• [TASK TO CARRY OUT]: Read the records below and copy each line that contains "this".

• [DATA SECTION]:

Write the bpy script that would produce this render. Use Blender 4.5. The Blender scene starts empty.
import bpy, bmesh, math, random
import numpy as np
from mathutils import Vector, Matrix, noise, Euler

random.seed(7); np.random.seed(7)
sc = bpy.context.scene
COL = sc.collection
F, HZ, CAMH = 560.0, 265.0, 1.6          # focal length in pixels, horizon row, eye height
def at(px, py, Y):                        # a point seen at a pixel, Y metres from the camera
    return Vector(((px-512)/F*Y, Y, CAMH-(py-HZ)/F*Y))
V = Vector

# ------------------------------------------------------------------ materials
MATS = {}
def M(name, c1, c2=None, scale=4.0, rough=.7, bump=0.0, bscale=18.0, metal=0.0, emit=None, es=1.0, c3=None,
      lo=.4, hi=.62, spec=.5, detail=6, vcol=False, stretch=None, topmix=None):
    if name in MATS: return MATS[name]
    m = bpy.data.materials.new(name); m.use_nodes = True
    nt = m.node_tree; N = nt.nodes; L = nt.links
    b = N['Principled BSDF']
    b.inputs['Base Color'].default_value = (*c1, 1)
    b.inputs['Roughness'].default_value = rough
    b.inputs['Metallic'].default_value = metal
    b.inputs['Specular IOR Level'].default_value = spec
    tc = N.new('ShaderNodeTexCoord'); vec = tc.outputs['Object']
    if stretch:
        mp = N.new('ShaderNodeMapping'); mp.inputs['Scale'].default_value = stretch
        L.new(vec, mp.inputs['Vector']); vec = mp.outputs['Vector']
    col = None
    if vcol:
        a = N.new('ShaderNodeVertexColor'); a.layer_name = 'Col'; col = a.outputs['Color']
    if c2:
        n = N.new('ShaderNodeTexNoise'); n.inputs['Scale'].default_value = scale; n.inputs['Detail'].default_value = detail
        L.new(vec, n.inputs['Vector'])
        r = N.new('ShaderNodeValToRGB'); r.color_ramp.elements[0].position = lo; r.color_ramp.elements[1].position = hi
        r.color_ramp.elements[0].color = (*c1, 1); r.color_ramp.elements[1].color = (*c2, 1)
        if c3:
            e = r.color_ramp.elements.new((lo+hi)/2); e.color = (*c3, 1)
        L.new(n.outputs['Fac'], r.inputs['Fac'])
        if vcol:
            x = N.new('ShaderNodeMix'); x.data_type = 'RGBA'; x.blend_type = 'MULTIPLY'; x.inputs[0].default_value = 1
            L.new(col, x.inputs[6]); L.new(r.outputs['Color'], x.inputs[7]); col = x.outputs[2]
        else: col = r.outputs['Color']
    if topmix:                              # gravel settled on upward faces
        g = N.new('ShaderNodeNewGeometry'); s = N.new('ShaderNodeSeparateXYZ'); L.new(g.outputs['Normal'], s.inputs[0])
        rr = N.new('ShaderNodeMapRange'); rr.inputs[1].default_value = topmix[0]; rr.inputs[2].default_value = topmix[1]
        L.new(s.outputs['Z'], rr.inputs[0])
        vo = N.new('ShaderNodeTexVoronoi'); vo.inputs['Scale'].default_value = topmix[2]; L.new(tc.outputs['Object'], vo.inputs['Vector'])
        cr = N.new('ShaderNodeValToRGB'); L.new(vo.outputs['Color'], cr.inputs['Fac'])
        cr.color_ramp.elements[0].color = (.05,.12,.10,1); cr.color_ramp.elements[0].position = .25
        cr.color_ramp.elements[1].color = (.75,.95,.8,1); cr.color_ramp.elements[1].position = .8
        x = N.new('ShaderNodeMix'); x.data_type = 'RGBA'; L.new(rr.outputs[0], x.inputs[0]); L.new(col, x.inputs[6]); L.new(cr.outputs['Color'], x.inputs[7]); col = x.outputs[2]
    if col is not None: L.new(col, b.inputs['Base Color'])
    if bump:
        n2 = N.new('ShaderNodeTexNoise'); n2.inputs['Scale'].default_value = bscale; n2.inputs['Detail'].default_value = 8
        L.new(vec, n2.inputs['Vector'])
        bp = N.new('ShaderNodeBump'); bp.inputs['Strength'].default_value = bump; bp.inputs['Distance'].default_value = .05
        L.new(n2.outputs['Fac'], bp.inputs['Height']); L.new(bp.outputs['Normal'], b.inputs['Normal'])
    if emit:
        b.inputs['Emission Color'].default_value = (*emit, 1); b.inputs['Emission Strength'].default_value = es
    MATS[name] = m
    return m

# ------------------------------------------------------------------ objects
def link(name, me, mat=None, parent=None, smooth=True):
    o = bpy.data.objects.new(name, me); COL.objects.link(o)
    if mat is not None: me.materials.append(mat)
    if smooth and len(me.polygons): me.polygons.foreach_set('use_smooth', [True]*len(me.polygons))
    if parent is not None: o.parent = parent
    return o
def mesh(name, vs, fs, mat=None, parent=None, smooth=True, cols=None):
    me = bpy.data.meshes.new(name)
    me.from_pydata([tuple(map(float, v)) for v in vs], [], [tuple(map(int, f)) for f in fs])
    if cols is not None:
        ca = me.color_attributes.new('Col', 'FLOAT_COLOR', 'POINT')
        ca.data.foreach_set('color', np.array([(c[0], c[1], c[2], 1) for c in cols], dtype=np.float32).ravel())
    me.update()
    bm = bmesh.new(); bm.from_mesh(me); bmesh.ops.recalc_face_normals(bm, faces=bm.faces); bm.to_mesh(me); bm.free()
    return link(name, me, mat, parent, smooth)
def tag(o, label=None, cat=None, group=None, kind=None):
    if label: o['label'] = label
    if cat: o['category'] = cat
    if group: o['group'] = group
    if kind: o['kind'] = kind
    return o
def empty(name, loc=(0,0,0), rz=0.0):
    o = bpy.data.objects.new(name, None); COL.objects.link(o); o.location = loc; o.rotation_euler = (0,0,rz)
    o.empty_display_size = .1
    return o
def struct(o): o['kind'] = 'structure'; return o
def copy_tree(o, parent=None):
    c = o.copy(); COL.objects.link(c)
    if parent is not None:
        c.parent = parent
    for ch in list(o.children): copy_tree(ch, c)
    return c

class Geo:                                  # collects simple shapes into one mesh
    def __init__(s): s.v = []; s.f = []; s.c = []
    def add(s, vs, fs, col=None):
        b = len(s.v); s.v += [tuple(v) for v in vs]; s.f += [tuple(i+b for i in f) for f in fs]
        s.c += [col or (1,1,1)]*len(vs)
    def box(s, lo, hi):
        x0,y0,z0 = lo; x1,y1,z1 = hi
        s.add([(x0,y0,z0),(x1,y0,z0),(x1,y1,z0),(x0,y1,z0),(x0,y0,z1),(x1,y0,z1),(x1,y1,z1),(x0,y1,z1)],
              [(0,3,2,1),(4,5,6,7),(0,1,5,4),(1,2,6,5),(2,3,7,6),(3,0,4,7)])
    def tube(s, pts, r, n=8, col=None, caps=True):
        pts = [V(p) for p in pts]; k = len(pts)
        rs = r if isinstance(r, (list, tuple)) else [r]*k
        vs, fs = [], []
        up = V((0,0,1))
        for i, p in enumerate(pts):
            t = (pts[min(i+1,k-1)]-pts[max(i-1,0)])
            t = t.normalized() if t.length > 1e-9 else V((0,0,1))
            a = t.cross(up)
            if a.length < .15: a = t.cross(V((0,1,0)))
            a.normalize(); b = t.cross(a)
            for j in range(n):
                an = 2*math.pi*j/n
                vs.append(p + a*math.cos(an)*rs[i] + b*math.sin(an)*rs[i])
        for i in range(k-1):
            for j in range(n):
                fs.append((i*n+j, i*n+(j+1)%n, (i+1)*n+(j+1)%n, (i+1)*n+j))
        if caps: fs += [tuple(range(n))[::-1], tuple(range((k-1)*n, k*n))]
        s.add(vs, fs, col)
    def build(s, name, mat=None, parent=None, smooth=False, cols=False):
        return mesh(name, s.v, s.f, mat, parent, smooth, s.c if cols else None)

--

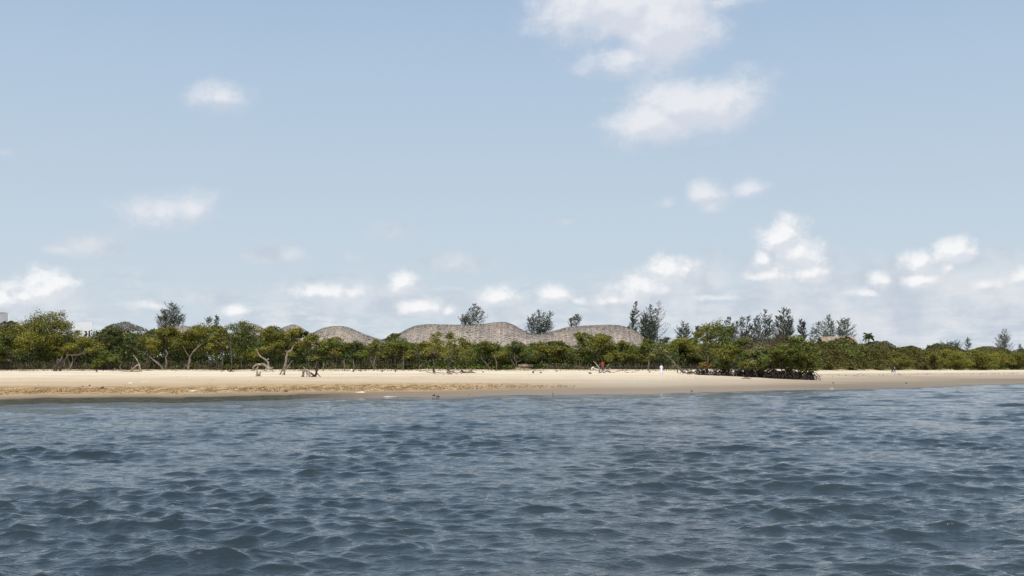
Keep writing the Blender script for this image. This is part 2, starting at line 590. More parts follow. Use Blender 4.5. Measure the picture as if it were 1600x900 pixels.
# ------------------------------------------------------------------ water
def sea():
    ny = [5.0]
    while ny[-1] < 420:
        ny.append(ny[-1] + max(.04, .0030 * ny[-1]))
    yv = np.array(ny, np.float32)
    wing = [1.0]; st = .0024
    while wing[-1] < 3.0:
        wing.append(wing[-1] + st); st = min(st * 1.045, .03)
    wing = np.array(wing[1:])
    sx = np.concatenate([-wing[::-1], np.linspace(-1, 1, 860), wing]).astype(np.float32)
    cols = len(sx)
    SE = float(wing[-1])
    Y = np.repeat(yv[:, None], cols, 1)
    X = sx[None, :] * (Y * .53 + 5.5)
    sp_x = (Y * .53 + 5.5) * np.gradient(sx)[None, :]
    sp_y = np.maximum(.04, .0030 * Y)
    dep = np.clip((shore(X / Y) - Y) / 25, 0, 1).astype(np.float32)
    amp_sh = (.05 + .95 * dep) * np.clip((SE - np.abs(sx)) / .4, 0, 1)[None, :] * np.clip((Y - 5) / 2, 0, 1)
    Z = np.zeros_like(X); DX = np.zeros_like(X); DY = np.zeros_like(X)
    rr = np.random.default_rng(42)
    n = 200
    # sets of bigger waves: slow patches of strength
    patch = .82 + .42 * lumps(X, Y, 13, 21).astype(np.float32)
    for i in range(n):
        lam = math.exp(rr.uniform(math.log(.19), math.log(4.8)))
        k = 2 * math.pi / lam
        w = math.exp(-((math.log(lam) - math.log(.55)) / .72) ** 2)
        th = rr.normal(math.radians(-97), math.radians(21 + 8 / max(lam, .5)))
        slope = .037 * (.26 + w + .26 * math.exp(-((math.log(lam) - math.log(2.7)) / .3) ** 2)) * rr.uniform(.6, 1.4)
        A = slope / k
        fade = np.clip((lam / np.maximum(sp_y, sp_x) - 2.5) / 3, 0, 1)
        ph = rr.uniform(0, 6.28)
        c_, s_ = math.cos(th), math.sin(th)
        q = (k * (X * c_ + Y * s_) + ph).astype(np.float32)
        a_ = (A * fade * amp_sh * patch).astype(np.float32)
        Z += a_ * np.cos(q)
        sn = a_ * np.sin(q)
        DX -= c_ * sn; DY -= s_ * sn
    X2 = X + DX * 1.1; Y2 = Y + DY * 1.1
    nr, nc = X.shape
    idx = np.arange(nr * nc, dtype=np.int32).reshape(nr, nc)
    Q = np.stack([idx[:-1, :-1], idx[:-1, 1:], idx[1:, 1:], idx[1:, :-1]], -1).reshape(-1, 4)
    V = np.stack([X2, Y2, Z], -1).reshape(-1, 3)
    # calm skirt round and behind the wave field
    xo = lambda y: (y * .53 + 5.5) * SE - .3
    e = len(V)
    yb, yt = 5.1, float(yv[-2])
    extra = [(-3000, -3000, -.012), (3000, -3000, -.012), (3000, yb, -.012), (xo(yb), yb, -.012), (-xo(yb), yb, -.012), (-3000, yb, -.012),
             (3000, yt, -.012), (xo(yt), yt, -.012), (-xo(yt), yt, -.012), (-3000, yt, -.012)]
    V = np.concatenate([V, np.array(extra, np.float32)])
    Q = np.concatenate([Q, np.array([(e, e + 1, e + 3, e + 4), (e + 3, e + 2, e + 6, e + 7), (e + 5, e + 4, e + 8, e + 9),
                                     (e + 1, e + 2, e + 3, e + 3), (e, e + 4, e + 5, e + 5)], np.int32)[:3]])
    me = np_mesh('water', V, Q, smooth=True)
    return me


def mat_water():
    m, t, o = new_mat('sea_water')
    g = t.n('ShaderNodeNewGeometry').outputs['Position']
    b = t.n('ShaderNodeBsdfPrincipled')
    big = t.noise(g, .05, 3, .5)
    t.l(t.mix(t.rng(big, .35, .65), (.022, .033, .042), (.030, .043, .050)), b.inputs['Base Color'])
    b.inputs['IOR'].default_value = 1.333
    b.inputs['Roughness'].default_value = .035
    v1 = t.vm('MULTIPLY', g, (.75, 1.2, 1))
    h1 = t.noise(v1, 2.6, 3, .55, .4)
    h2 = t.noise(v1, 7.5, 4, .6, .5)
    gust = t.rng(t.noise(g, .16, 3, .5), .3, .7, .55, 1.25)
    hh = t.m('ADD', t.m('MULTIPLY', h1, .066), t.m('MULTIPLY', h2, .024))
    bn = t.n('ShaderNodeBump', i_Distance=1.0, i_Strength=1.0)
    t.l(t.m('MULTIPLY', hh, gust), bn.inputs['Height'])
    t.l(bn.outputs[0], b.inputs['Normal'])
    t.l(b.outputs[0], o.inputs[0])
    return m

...

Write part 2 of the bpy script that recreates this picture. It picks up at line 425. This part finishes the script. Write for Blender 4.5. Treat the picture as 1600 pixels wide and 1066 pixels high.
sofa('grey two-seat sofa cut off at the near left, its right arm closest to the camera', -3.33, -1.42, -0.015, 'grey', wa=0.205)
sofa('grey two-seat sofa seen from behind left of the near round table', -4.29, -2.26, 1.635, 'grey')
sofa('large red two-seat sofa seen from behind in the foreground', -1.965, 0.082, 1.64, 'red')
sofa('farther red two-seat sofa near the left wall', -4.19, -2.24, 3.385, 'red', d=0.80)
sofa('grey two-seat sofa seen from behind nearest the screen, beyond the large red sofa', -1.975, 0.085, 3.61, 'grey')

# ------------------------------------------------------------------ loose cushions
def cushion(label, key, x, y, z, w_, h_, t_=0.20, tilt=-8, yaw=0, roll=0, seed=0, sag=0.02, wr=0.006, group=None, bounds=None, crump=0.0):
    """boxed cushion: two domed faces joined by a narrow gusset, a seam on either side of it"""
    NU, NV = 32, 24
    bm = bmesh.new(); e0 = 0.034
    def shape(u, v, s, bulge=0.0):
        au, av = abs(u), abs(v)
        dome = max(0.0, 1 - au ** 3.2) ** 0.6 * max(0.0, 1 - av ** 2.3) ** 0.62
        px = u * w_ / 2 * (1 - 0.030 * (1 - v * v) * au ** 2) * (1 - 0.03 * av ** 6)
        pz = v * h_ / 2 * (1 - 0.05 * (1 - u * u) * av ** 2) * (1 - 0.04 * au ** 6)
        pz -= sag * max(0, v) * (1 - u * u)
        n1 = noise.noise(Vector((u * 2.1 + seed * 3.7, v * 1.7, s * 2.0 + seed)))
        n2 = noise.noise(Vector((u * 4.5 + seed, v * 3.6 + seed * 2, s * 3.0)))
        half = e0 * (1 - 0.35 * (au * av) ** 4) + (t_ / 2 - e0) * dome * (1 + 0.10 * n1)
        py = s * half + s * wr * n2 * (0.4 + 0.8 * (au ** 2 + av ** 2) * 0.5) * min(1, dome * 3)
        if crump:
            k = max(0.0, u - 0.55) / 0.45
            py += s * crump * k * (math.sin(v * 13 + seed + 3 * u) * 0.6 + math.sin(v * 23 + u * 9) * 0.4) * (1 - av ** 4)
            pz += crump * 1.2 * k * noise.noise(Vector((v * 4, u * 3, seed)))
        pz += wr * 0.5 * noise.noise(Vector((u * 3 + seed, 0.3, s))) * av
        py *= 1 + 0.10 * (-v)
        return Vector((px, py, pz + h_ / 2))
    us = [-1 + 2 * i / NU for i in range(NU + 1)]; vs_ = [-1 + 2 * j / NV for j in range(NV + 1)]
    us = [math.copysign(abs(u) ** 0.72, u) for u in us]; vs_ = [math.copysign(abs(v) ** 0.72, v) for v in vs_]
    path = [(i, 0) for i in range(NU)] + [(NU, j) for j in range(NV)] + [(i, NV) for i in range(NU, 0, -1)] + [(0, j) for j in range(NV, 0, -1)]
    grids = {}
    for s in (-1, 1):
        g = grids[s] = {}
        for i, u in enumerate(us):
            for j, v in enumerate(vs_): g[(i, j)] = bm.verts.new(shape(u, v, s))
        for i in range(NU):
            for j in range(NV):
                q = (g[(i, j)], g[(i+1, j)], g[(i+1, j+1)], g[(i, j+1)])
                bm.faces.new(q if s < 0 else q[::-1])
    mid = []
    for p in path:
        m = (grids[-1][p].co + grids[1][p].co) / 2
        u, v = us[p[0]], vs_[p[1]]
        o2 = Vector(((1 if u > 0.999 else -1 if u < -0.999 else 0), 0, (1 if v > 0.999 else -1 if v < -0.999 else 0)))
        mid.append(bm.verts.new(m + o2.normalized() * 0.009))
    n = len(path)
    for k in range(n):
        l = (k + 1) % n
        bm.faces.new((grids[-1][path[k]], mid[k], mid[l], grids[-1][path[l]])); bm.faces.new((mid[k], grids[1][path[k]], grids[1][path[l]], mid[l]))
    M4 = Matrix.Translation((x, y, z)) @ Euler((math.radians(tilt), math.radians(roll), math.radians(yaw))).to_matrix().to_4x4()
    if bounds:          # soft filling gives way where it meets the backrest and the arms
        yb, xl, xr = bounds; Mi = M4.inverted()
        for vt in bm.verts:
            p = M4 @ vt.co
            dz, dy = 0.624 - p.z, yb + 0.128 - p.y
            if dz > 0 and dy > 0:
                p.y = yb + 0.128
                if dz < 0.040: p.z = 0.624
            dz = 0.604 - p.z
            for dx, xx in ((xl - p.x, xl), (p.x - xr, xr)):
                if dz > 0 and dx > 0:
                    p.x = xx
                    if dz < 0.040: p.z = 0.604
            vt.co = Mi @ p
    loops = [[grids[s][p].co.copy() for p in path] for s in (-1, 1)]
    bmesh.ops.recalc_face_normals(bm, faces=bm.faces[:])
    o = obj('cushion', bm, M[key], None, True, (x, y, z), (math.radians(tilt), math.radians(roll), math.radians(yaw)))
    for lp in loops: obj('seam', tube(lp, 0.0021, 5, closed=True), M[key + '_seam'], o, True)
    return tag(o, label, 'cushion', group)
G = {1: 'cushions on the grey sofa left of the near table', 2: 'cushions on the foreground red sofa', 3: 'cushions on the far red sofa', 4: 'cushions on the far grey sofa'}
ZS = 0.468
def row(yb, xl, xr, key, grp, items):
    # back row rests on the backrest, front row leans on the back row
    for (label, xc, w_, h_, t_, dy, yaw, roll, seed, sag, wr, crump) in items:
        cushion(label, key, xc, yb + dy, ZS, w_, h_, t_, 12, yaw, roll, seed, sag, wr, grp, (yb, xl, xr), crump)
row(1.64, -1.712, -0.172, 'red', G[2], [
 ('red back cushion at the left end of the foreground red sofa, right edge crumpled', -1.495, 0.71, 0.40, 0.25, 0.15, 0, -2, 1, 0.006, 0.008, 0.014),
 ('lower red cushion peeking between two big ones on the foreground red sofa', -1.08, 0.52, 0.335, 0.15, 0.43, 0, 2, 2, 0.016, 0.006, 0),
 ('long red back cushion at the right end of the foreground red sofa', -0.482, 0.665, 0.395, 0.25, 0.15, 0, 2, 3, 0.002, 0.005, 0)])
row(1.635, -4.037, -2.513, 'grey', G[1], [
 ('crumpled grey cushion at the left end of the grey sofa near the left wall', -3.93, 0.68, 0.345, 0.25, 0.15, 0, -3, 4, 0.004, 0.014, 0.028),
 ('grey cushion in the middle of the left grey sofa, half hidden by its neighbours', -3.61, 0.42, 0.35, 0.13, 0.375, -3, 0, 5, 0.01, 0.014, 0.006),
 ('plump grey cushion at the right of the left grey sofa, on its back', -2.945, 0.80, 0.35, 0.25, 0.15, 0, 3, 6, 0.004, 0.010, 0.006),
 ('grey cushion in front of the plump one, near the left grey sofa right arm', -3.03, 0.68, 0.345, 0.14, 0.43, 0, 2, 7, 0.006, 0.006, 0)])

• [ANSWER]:
Write the bpy script that would produce this render. Use Blender 4.5. The Blender scene starts empty.
Keep writing the Blender script for this image. This is part 2, starting at line 590. More parts follow. Use Blender 4.5. Measure the picture as if it were 1600x900 pixels.
Write part 2 of the bpy script that recreates this picture. It picks up at line 425. This part finishes the script. Write for Blender 4.5. Treat the picture as 1600 pixels wide and 1066 pixels high.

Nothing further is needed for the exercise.